I don't think a lot of mico-budget directors will do pre-viz like this. Seems like most people I know jump right into filming. I can understand the impatience. Films take sooo long to get together. "In the Shadow" took five years from inception to release to the public. But although I am getting older and definitely deal with the impatient impulse to keep cranking out work (I have a file cabinet with four drawers stuffed full with creative writing, from poems to prose, from stage plays to screen plays), there can be no harm in spending focused time on your film projects, and really letting them work themselves over in your brain, before committing them to 1s and 0s on harddrives, or, if you are lucky, celluloid.

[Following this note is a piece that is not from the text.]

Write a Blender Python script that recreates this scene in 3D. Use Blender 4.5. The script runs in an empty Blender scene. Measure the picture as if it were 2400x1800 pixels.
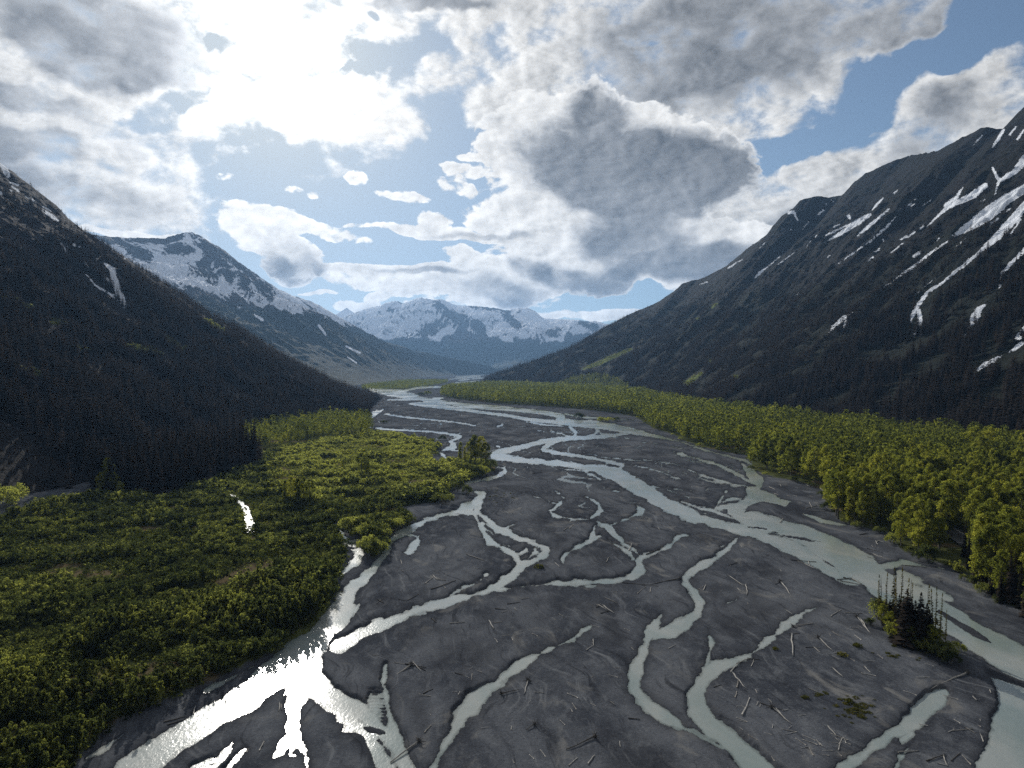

3. Wind. I hate it. I used to keep a log of how many times, when riding my bike, I would be facing the wind. One would think that if one faces it going in one direction, one would NOT be facing it heading back in the opposite direction and life on earth would balance out. Well, not Austin wind. It hates me as much as I hate it. It likes to make my bike rides more difficult and blow right up in my face no matter what direction I am going. I rarely get a nice backwind caressing my bike along effortlessly until I reach my destination. Ungh. I curse you, wind.